About two-thirds of the 1,143 students surveyed in October by the company were taking classes fully online, while nearly one-third have a hybrid model of instruction and 3 percent were fully in person, the white paper said. Over all, 32 percent of students said they didn’t “feel included” in a circle of friends, and 27 percent said they did not feel like a part of the “college community,” both of which are “typical factors of mattering and belonging that lead to increased retention,” the white paper said.

Students who live on or near campus were more likely to feel socially connected to their institution, but those who live elsewhere felt slightly more connected to faculty and staff members and felt safer, the white paper said. The “most concerning responses” came from 12 percent of students surveyed who lived on or near campus and had to move at some point during the semester as a result of institutional policy changes or other factors, the white paper said.
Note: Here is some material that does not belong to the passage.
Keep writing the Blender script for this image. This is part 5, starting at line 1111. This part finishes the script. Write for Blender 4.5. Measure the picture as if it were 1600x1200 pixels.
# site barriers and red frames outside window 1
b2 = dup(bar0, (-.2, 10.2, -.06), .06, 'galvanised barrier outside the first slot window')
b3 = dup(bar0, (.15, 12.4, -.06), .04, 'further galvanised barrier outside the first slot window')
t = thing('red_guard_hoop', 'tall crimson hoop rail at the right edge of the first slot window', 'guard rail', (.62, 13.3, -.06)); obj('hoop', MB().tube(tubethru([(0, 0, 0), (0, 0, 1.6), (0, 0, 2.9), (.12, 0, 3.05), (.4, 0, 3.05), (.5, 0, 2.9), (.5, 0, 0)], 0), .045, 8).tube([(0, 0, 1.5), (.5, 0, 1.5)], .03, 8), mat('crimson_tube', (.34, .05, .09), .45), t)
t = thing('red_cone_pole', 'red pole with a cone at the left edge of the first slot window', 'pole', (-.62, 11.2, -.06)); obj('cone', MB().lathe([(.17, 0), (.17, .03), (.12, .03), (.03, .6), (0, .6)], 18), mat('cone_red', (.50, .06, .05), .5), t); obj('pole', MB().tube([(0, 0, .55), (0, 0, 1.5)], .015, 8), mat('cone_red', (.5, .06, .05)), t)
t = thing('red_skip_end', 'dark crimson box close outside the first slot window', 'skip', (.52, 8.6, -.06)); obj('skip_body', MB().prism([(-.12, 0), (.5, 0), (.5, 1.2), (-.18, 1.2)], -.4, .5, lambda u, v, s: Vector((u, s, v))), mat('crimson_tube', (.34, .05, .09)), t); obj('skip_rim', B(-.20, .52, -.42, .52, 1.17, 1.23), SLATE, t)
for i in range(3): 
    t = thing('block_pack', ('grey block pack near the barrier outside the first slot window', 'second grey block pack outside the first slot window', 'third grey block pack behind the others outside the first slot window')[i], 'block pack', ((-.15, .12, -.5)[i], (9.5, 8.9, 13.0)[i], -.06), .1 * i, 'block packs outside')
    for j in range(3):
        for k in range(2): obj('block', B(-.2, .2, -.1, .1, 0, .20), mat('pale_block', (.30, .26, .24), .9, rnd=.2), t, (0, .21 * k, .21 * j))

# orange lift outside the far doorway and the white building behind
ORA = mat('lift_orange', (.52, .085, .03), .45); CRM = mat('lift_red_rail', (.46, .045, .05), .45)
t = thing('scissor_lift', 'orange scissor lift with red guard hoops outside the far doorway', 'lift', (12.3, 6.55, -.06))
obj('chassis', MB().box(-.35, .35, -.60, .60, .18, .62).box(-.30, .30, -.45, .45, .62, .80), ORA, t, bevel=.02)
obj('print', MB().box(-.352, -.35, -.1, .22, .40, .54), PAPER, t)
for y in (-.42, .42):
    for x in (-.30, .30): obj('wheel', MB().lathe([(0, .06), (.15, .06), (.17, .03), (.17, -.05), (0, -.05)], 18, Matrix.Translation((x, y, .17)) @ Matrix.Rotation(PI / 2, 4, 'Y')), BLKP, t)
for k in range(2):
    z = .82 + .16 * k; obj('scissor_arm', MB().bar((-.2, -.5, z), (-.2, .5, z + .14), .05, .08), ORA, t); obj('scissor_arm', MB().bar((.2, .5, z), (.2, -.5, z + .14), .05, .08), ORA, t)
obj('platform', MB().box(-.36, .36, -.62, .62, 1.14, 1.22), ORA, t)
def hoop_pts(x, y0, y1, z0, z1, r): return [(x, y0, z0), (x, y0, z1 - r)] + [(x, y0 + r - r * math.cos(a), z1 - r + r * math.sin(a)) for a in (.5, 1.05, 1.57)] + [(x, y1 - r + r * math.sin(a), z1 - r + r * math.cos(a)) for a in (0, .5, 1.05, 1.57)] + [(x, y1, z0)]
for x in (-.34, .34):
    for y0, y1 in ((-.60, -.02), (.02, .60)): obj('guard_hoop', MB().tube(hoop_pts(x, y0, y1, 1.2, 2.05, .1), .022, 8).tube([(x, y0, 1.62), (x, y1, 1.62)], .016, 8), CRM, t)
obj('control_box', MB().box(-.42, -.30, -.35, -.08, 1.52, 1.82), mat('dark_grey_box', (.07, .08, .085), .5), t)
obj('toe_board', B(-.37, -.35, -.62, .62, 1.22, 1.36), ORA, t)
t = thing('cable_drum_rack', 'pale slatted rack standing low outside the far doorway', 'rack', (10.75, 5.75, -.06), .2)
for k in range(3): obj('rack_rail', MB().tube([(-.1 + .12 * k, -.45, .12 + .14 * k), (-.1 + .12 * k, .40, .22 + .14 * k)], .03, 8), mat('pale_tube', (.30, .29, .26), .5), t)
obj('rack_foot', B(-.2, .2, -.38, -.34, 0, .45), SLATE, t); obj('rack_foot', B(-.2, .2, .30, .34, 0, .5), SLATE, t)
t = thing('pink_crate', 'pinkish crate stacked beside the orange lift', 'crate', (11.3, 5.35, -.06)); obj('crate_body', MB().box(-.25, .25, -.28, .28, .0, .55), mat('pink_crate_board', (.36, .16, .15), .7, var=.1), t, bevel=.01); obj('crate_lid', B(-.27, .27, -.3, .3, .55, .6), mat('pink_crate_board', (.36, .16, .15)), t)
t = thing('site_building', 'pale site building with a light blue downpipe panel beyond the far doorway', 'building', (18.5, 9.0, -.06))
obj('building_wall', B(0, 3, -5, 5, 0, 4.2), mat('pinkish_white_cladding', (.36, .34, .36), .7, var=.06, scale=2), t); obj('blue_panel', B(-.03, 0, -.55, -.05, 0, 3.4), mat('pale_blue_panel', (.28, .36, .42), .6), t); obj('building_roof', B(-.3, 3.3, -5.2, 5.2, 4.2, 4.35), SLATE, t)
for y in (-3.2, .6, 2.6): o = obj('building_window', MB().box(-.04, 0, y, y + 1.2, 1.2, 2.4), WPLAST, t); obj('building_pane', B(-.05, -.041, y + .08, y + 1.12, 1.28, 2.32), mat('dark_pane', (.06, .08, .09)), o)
Students who experienced this transition were less satisfied with their college over all and were the least likely of the student groups to re-enroll next semester, according to the white paper.

Sixty-eight percent of students over all also expressed concern with their ability to pay for college, Anthology found. Financial worries were more acute for students in underrepresented groups, with 73 percent of students of color and 77 percent of first-generation students responding that they might have trouble continuing to pay for their education, the white paper said. It is “encouraging,” however, that this did not seem to interrupt most students’ plans to continue pursuing their degrees, the white paper concluded.